Победа над природой оборачивается тем, что природа (иначе говоря, наши желания или желания других) одерживает победу над ними и Властелин становится марионеткой.
В письме №131 Толкин противопоставляет «магию» (технику) эльфов магии Врага. Цель первых — Искусство, второго — «подчинение и деспотичная переделка Творения». Действия эльфов благодатны. Эльфы работают с природой не «против волокна», а «вдоль». Толкин противостоит не технике как таковой, но той технике, которая порождена определенным мышлением, стремящимся к контролю. Жажда власти, пишет он, ведет «к машине (или магии)», к использованию наших талантов и изобретений для того, чтобы насиловать чужую волю.
Кольцо Власти, Единое Кольцо, призванное «всех отыскать, воедино созвать и единою черною волей сковать»[31], — это символ или пример такой техники, квинтэссенция машины. Создавая приспособления вроде Кольца для того, чтобы упрочить свою власть над другими, мы неизбежно ослабляем самих себя, попадая к ним в зависимость (L 211). Они увеличивают нашу силу, но при этом еще и облекают ее в некую конкретную форму, овеществляют, так что, пользуясь ими, мы истощаемся. Если приспособления уничтожить, обнаружится слабость. С гибелью Кольца Саурон в буквальном смысле слова развеивается по ветру.

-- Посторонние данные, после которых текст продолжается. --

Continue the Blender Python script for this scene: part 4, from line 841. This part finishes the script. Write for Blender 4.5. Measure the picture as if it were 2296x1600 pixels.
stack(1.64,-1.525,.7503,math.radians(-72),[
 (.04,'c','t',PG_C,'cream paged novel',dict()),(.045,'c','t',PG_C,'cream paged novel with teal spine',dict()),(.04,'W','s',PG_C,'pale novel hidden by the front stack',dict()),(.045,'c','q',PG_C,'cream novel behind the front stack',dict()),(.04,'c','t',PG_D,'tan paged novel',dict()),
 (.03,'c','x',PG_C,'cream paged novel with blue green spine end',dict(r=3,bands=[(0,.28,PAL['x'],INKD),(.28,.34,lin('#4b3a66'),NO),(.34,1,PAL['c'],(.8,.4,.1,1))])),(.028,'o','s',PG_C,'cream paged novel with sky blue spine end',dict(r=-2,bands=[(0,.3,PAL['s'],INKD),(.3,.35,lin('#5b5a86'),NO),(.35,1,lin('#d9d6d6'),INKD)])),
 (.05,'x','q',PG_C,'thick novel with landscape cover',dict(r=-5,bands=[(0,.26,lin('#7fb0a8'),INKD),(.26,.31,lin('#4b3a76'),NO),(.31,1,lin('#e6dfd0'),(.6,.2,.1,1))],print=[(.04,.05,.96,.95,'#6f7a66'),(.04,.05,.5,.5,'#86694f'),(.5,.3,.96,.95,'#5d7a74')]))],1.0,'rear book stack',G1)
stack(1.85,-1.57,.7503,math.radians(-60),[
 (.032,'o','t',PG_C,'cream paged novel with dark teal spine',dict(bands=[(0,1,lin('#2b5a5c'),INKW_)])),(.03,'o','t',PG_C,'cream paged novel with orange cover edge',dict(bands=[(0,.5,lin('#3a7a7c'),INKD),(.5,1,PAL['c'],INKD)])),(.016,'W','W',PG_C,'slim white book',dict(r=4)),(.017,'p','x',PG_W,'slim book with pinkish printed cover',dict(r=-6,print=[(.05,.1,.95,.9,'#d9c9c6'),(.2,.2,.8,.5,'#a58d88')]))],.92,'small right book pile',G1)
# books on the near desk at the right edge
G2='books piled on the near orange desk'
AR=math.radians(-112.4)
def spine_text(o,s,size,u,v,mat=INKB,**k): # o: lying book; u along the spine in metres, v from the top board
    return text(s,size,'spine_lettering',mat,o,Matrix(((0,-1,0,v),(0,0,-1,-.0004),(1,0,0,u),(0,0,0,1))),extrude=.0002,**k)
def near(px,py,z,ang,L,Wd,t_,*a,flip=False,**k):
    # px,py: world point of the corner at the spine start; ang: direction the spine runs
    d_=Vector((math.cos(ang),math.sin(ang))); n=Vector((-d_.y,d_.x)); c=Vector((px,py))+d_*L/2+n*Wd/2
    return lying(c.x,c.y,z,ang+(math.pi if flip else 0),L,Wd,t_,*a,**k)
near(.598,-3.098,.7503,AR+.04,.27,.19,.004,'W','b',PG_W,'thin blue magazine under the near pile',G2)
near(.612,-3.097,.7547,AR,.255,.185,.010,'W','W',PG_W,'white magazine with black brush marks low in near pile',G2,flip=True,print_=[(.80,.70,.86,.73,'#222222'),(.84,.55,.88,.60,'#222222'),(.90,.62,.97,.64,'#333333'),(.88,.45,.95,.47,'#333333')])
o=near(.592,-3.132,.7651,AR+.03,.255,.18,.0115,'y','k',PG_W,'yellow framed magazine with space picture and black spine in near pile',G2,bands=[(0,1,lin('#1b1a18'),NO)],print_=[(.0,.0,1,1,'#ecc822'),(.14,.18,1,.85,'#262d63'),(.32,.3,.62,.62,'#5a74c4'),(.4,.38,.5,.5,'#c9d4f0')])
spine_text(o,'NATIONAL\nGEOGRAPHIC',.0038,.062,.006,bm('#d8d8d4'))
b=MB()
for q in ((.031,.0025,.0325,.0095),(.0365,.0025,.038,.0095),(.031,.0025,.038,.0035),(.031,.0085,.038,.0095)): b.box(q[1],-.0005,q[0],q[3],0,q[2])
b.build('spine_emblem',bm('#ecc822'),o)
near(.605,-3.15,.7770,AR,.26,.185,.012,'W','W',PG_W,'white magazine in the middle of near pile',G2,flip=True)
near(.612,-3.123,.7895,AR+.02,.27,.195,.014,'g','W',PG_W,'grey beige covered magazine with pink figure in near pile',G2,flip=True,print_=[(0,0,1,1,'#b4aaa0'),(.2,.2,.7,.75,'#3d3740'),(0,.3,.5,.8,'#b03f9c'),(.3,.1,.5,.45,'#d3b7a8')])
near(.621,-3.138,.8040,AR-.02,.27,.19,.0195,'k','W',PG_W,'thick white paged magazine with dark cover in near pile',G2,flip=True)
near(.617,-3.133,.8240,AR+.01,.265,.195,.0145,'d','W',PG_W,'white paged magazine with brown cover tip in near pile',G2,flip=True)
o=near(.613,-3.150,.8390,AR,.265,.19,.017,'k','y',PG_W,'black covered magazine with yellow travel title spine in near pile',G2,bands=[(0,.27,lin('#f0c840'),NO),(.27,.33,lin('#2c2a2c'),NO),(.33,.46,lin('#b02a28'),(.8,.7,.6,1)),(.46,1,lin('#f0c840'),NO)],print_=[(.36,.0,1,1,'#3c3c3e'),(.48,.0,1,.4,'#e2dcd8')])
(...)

Стремление к контролю над миром — к власти над природой и другими, то есть к «технической» и «психологической» власти — в конце концов обращается против себя же. Истинная власть — это власть духовная, причем в первую очередь власть над самим собою. Правитель, который начинает с управления собою, и в самом деле достоин представлять свой народ. Он не одинок; он пользуется любовью и поддержкой. Если он не навязывает свою волю, тем самым не распыляя ее, воля подчиненных станет ему опорой и залогом преуспеяния. Именно такой правитель — король Элессар. В самом последнем итоге, общество, построенное на уважении и взаимной поддержке, всегда окажется сильнее, чем псевдообщество, основанное на страхе и своекорыстии.